** Begin GIVEN DATA **

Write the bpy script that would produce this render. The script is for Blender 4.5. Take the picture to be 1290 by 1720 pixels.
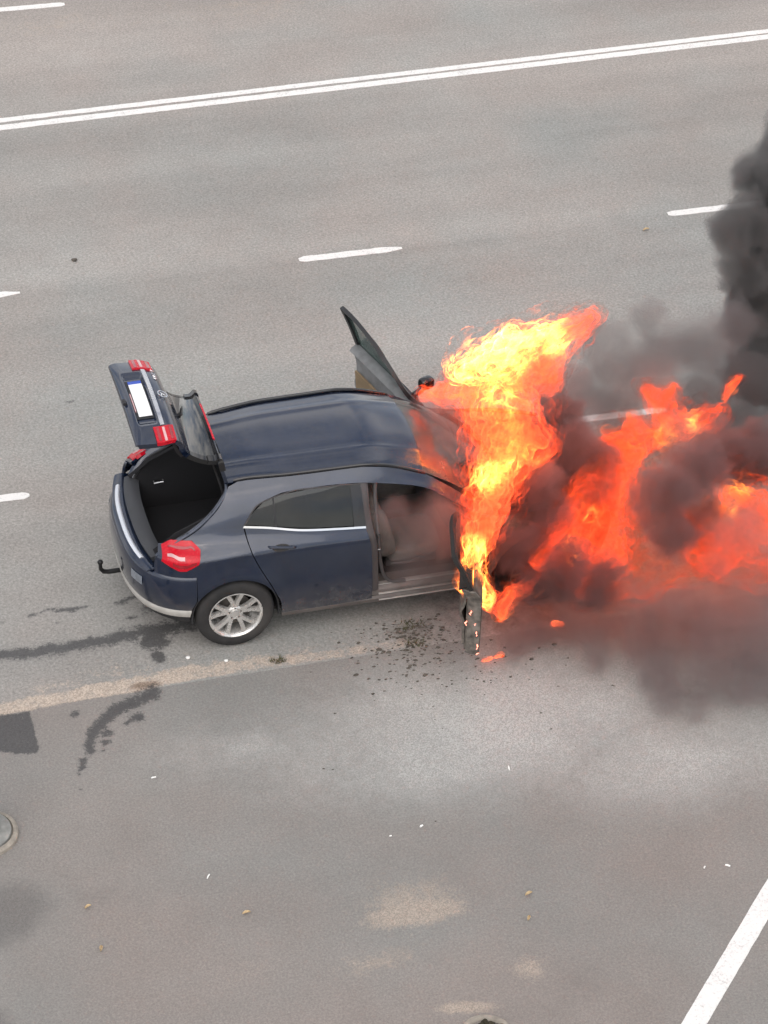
import bpy, bmesh, math, random
import numpy as np
from mathutils import Vector, Matrix

for o in list(bpy.data.objects):
    bpy.data.objects.remove(o)
random.seed(7)
RNG = np.random.default_rng(11)
SC = bpy.context.scene
COL = SC.collection

# ------------------------------------------------------------------ camera
YAW, PITCH, ROLL = -0.29052, 0.64517, 0.03572
cam = bpy.data.cameras.new('camera')
cam.sensor_fit = 'VERTICAL'
cam.sensor_height = 24.0
cam.lens = 4611.577 / 1720 * 24.0
cam.clip_start = 0.1
cam.clip_end = 2000
cam_o = bpy.data.objects.new('camera', cam)
COL.objects.link(cam_o)
cam_o.matrix_world = (Matrix.Translation((-4.0183, -18.62641, 15.15246))
                      @ Matrix.Rotation(YAW, 4, 'Z') @ Matrix.Rotation(math.pi / 2 - PITCH, 4, 'X')
                      @ Matrix.Rotation(ROLL, 4, 'Z'))
SC.camera = cam_o

# ------------------------------------------------------------------ sky and sun (bright overcast)
SUN_EL, SUN_AZ = math.radians(52), math.radians(200)
wd = bpy.data.worlds.new('World')
SC.world = wd
wd.use_nodes = True
nt = wd.node_tree
nt.nodes.clear()
out = nt.nodes.new('ShaderNodeOutputWorld')
bg = nt.nodes.new('ShaderNodeBackground')
sky = nt.nodes.new('ShaderNodeTexSky')
sky.sky_type = 'NISHITA'
sky.sun_disc = False
sky.sun_elevation = SUN_EL
sky.sun_rotation = SUN_AZ
sky.dust_density = 3.0
tc = nt.nodes.new('ShaderNodeTexCoord')
cl = nt.nodes.new('ShaderNodeTexNoise')          # an even layer of cloud over the whole sky
cl.inputs['Scale'].default_value = 5.0
cl.inputs['Detail'].default_value = 3.5
cl.inputs['Roughness'].default_value = 0.6
cr = nt.nodes.new('ShaderNodeMapRange')
cr.inputs[1].default_value = 0.36
cr.inputs[2].default_value = 0.62
cr.inputs[3].default_value = 0.10
cr.inputs[4].default_value = 1.0
mx = nt.nodes.new('ShaderNodeMix')
mx.data_type = 'RGBA'
mx.inputs['B'].default_value = (8.2, 8.0, 7.9, 1)
nt.links.new(tc.outputs['Generated'], cl.inputs['Vector'])
nt.links.new(cl.outputs['Fac'], cr.inputs[0])
nt.links.new(cr.outputs[0], mx.inputs['Factor'])
nt.links.new(sky.outputs['Color'], mx.inputs['A'])
nt.links.new(mx.outputs['Result'], bg.inputs['Color'])
bg.inputs['Strength'].default_value = 0.10
nt.links.new(bg.outputs[0], out.inputs[0])

sun = bpy.data.lights.new('sun', 'SUN')
sun.energy = 1.0
sun.angle = math.radians(75)
sun.color = (1.0, 0.965, 0.92)
sun_o = bpy.data.objects.new('sun', sun)
COL.objects.link(sun_o)
sd = Vector((math.sin(SUN_AZ) * math.cos(SUN_EL), math.cos(SUN_AZ) * math.cos(SUN_EL), math.sin(SUN_EL)))
sun_o.rotation_euler = sd.to_track_quat('Z', 'Y').to_euler()
sun_o.location = sd * 40

vs = SC.view_settings
vs.view_transform = 'Standard'
vs.look = 'None'
vs.exposure = 0.70
vs.gamma = 1.0
vs.use_curve_mapping = False
cy = SC.cycles
cy.max_bounces = 8
cy.diffuse_bounces = 2
cy.glossy_bounces = 3
cy.transmission_bounces = 6
cy.transparent_max_bounces = 64
cy.volume_bounces = 0
cy.volume_step_rate = 1.0
cy.volume_max_steps = 96
cy.sample_clamp_indirect = 4.0
cy.use_denoising = True
cy.use_adaptive_sampling = True
cy.adaptive_threshold = 0.04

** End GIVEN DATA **

> _PROBLEM REQUIREMENTS_: Go from the first line of the data above to the line containing "COL = SC.collection" and retype exactly those lines, both included, but none of the pictures.

> _EXERCISE RESPONSE_:
Write the bpy script that would produce this render. The script is for Blender 4.5. Take the picture to be 1290 by 1720 pixels.
import bpy, bmesh, math, random
import numpy as np
from mathutils import Vector, Matrix

for o in list(bpy.data.objects):
    bpy.data.objects.remove(o)
random.seed(7)
RNG = np.random.default_rng(11)
SC = bpy.context.scene
COL = SC.collection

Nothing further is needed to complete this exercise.